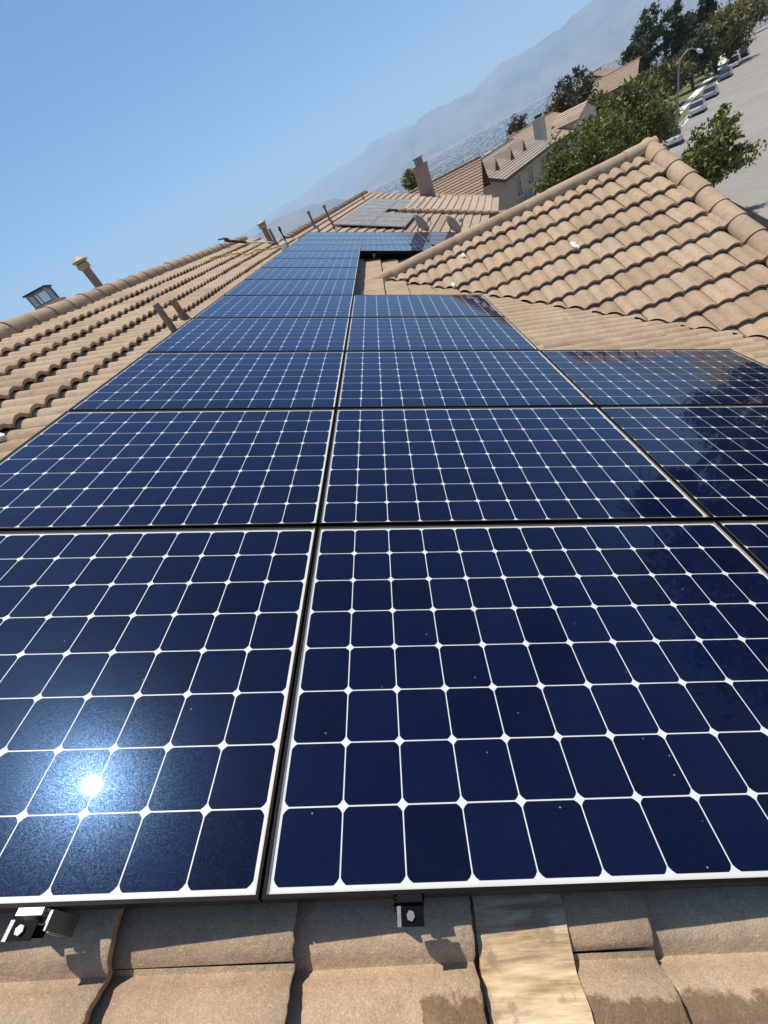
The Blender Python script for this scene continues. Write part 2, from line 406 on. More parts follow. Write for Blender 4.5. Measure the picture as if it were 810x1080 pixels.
# ------------------------------------------------------------------ roof tiles
TH = R(23.3); CT, ST = math.cos(TH), math.sin(TH)
U = Vector((CT, 0, -ST)); Vv = Vector((0, 1, 0)); N = Vector((ST, 0, CT))
EXPO, TW = .3485, .309
def tile_mesh(name, seed, np_=13, nl=2, rough=0.0):
    r = random.Random(seed); L = .40; w = TW - .004; v = []; f = []
    def h(y):
        t = (y / (TW / 2)) % 1.0
        return .031 * math.sin(math.pi * t / .84) ** .7 if t < .84 else -.013 * math.sin(math.pi * (t - .84) / .16)
    ys = [w * k / (np_ - 1) for k in range(np_)]
    ed = [r.uniform(-rough, rough) for _ in ys]
    lift = .052; th = .028
    for i in range(nl + 1):
        s = i / nl; x = -L * s
        for k, y in enumerate(ys):
            e = ed[k] if i == 0 else 0
            if rough and i == 1: x = -.006
            v.append((x + e, y, lift * (1 + x / L) + h(y) - (.003 + abs(ed[k]) * .5 if rough and i == 0 else 0) + (0 if i in (0, nl) else r.uniform(-rough, rough) * .4)))
    for i in range(nl):
        for k in range(np_ - 1): a = i * np_ + k; f.append((a, a + 1, a + np_ + 1, a + np_))
    b = len(v)
    for k, y in enumerate(ys): v.append((v[k][0] - .002, y, lift + h(y) - th))
    for k in range(np_ - 1): f.append((k + 1, k, b + k, b + k + 1))
    c = len(v); e0, e1 = nl * np_, nl * np_ + np_ - 1
    v += [(-L, 0, h(0) - th), (-L, w, h(w) - th)]
    f += [(0, *[i * np_ for i in range(1, nl + 1)], c, b), (np_ - 1, b + np_ - 1, c + 1, *[i * np_ + np_ - 1 for i in range(nl, 0, -1)])]
    return mesh(name, v, f, 'tile', 38)
TILES = [tile_mesh('roof_tile', k) for k in range(4)]
TILES_HR = [tile_mesh('roof_tile', k + 20, 37, 7, .0016) for k in range(3)]

home = empty('house', (0, 0, -6.1))
tag(home, 'tan tile roofed house under the big solar array, with a front cross gable', 'house')
def hpart(name, me, M=None):
    o = link(name, me, home); o.matrix_parent_inverse = home.matrix_world.inverted(); o.matrix_world = M if M is not None else Matrix.Identity(4); return o
home.location = (0, 0, -6.1); bpy.context.view_layer.update()
HINV = Matrix.Translation((0, 0, 6.1))
def hp(name, me, M=None):      # a part of the house, placed in world space
    o = link(name, me, home); o.matrix_local = HINV @ (M if M is not None else Matrix.Identity(4)); return o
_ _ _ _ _
▸ **The exercise**:
All the material shown above is to be copied exactly, with no pictures carried over.

▸ **The response**:
The Blender Python script for this scene continues. Write part 2, from line 406 on. More parts follow. Write for Blender 4.5. Measure the picture as if it were 810x1080 pixels.
# ------------------------------------------------------------------ roof tiles
TH = R(23.3); CT, ST = math.cos(TH), math.sin(TH)
U = Vector((CT, 0, -ST)); Vv = Vector((0, 1, 0)); N = Vector((ST, 0, CT))
EXPO, TW = .3485, .309
def tile_mesh(name, seed, np_=13, nl=2, rough=0.0):
    r = random.Random(seed); L = .40; w = TW - .004; v = []; f = []
    def h(y):
        t = (y / (TW / 2)) % 1.0
        return .031 * math.sin(math.pi * t / .84) ** .7 if t < .84 else -.013 * math.sin(math.pi * (t - .84) / .16)
    ys = [w * k / (np_ - 1) for k in range(np_)]
    ed = [r.uniform(-rough, rough) for _ in ys]
    lift = .052; th = .028
    for i in range(nl + 1):
        s = i / nl; x = -L * s
        for k, y in enumerate(ys):
            e = ed[k] if i == 0 else 0
            if rough and i == 1: x = -.006
            v.append((x + e, y, lift * (1 + x / L) + h(y) - (.003 + abs(ed[k]) * .5 if rough and i == 0 else 0) + (0 if i in (0, nl) else r.uniform(-rough, rough) * .4)))
    for i in range(nl):
        for k in range(np_ - 1): a = i * np_ + k; f.append((a, a + 1, a + np_ + 1, a + np_))
    b = len(v)
    for k, y in enumerate(ys): v.append((v[k][0] - .002, y, lift + h(y) - th))
    for k in range(np_ - 1): f.append((k + 1, k, b + k, b + k + 1))
    c = len(v); e0, e1 = nl * np_, nl * np_ + np_ - 1
    v += [(-L, 0, h(0) - th), (-L, w, h(w) - th)]
    f += [(0, *[i * np_ for i in range(1, nl + 1)], c, b), (np_ - 1, b + np_ - 1, c + 1, *[i * np_ + np_ - 1 for i in range(nl, 0, -1)])]
    return mesh(name, v, f, 'tile', 38)
TILES = [tile_mesh('roof_tile', k) for k in range(4)]
TILES_HR = [tile_mesh('roof_tile', k + 20, 37, 7, .0016) for k in range(3)]

home = empty('house', (0, 0, -6.1))
tag(home, 'tan tile roofed house under the big solar array, with a front cross gable', 'house')
def hpart(name, me, M=None):
    o = link(name, me, home); o.matrix_parent_inverse = home.matrix_world.inverted(); o.matrix_world = M if M is not None else Matrix.Identity(4); return o
home.location = (0, 0, -6.1); bpy.context.view_layer.update()
HINV = Matrix.Translation((0, 0, 6.1))
def hp(name, me, M=None):      # a part of the house, placed in world space
    o = link(name, me, home); o.matrix_local = HINV @ (M if M is not None else Matrix.Identity(4)); return o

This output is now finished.